BPI urges aggressive stock investments this year

The year ahead presents “perfect market conditions” for risk-taking, which makes investing in equity index funds an attractive option for investors who are looking for higher returns.

Thus said the head of the Bank of the Philippine Islands’ (BPI) asset management and trust unit as he urged clients to adopt a so-called “risk on” stance and dive into stock investments on the local bourse.

In a press briefing last week, BPI Asset Management and Trust Corporation president Mario Miranda also predicted the Philippine economy would perform even better in 2018, with a 7-percent growth rate potentially sustained through 2019 due to consumption and infrastructure spending, plus the upcoming local elections.

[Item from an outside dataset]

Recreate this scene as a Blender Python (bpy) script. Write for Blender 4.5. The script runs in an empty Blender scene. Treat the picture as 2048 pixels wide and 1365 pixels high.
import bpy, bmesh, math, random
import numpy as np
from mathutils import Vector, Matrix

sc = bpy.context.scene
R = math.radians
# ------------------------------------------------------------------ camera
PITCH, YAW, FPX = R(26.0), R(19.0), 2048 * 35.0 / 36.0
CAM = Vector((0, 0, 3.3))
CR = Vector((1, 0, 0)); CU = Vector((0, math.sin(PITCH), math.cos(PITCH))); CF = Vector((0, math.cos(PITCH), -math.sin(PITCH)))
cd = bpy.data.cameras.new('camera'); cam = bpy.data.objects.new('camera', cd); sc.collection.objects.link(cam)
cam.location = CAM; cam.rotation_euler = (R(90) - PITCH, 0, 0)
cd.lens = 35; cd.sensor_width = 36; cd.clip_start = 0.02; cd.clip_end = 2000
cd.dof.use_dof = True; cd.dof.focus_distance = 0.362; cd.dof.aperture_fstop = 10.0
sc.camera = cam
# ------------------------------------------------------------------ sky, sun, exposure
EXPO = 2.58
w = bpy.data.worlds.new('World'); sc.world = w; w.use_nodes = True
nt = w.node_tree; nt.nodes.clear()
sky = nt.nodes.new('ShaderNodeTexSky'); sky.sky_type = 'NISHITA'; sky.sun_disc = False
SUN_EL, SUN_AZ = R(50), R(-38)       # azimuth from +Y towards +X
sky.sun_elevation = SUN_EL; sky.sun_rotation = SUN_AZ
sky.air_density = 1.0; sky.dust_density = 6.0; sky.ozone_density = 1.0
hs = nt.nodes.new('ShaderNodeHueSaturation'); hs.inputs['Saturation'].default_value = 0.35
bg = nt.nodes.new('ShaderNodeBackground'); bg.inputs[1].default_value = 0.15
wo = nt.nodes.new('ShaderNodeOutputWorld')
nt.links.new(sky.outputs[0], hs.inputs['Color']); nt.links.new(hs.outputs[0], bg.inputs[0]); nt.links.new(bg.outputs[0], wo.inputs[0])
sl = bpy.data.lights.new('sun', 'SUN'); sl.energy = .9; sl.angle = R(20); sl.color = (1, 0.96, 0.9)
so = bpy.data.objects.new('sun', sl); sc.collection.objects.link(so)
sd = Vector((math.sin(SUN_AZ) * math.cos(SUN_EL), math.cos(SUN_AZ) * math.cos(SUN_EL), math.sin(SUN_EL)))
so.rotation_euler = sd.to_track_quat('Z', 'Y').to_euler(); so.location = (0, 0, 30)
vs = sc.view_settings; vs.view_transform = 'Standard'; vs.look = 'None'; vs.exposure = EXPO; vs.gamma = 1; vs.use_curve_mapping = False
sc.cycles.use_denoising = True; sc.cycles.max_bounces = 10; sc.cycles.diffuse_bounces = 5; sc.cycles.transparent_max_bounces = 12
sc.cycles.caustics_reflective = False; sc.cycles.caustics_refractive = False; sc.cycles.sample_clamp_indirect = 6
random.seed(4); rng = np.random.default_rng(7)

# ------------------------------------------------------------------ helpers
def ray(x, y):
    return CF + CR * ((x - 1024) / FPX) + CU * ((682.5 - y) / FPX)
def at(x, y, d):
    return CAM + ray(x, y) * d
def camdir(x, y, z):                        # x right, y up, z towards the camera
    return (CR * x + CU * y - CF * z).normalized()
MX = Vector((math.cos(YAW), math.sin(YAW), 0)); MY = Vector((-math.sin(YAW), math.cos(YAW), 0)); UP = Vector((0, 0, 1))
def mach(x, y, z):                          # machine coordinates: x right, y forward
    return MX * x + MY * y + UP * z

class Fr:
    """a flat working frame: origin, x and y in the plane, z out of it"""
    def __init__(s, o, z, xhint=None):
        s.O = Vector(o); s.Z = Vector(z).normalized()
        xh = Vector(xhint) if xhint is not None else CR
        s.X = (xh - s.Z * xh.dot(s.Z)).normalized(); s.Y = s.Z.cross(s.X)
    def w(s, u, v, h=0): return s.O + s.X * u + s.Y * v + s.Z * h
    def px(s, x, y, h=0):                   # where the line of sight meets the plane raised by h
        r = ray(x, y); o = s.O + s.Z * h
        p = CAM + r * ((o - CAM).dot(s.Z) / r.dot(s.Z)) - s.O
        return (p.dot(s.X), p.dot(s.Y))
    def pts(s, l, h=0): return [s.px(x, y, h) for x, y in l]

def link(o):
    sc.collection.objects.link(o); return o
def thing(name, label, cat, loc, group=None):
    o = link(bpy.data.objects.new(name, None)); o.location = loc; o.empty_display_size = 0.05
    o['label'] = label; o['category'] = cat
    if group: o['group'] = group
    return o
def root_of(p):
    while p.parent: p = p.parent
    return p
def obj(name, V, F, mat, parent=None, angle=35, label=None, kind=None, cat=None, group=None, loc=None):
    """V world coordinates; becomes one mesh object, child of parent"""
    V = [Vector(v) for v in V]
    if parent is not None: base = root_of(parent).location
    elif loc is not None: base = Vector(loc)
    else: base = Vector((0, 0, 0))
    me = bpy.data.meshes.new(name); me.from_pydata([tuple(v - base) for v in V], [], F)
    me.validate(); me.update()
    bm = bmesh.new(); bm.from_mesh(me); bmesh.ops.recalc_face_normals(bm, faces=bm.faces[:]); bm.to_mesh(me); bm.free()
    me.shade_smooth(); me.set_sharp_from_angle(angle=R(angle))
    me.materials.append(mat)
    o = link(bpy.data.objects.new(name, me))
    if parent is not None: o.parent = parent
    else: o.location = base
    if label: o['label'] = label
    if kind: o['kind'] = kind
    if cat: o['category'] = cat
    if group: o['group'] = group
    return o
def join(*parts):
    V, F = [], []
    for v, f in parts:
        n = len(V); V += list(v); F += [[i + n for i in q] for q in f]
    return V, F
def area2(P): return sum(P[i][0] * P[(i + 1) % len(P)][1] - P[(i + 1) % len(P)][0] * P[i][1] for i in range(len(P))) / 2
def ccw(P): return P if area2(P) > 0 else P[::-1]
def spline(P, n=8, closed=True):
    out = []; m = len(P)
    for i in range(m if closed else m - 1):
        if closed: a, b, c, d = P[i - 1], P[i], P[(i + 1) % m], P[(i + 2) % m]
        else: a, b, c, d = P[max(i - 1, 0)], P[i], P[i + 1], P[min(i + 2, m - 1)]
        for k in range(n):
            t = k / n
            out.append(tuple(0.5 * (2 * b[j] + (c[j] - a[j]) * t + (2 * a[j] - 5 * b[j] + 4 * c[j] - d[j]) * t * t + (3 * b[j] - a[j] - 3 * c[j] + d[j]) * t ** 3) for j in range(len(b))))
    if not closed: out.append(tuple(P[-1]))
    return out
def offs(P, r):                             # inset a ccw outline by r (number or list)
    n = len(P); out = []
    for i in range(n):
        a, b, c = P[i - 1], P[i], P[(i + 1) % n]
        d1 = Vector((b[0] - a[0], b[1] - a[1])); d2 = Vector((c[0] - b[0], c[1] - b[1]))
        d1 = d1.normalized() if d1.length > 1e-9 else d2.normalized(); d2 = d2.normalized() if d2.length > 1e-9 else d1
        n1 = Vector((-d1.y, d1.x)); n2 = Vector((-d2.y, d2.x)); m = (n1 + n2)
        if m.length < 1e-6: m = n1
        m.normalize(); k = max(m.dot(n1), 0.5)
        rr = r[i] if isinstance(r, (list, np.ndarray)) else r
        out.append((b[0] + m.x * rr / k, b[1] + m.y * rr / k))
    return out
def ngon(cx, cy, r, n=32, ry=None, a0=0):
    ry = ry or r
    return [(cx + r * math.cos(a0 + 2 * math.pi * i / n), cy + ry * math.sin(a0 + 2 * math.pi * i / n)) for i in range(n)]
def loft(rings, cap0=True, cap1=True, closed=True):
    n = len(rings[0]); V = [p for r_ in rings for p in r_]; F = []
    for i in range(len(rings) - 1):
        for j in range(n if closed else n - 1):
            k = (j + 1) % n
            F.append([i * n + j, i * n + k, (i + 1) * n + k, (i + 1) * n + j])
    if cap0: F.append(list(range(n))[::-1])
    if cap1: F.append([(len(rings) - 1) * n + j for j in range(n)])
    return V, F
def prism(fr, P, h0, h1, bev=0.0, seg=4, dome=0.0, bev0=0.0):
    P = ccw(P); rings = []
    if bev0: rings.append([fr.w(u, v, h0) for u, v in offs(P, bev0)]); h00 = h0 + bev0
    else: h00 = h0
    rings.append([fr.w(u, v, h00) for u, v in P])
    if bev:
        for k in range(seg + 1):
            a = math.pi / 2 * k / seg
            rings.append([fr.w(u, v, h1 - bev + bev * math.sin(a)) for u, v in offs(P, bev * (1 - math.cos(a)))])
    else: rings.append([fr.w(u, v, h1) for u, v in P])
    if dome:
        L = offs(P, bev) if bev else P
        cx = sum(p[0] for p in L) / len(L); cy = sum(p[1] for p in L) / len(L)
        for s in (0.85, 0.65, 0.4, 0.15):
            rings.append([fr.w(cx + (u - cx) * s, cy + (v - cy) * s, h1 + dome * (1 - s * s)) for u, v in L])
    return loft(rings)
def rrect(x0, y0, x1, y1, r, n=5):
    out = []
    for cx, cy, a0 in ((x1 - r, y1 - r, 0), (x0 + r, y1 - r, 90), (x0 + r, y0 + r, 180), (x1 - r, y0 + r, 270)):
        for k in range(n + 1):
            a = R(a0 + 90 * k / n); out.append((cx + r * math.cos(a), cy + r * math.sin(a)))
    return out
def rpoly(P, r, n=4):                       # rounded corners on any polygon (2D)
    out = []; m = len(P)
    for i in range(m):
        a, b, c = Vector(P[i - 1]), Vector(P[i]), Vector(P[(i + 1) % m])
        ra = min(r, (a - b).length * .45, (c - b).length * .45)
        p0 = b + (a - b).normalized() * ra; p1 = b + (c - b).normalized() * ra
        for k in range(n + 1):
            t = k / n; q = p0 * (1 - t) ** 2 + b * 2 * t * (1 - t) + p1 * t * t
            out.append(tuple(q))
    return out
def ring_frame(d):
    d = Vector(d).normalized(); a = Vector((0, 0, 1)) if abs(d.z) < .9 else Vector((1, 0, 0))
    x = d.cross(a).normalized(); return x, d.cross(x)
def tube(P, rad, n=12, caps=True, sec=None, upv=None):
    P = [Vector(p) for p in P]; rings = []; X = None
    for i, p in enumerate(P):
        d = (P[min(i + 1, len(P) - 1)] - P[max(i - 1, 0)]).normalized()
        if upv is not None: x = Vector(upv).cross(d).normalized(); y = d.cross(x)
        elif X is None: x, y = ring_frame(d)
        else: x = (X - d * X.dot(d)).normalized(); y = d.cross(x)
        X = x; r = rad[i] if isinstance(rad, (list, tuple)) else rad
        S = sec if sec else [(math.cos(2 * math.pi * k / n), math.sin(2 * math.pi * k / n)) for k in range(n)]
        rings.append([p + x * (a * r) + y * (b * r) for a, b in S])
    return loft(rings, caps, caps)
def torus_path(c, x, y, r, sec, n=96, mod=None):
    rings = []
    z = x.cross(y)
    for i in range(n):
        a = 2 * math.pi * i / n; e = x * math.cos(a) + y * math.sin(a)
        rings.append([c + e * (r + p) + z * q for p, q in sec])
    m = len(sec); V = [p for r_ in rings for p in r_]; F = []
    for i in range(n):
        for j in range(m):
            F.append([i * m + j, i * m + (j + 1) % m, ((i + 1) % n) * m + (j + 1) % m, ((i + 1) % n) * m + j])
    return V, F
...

“[We] predict a 7.1-7.2 percent gross domestic product growth for 2018, and is optimistic that the Philippine Stock Exchange index could attain 10,000 in the next two years,” the bank official said.

He said the Philippines has manageable exposure to external vulnerabilities, spurred by the steady growth of remittances, having the highest loan growth in the region, along with the continued depreciation of the peso, and stronger private consumption that would drive the economy.

BPI’s asset management unit also pointed out the Tax Reform for Acceleration and Inclusion (Train) law would drive consumption higher and have a positive impact on the income of companies.

“Inflation risk is also still muted in 2018, and combined with the steady growth of the economy, these make for the perfect ingredients for risk-taking this year,” the BPI official also said.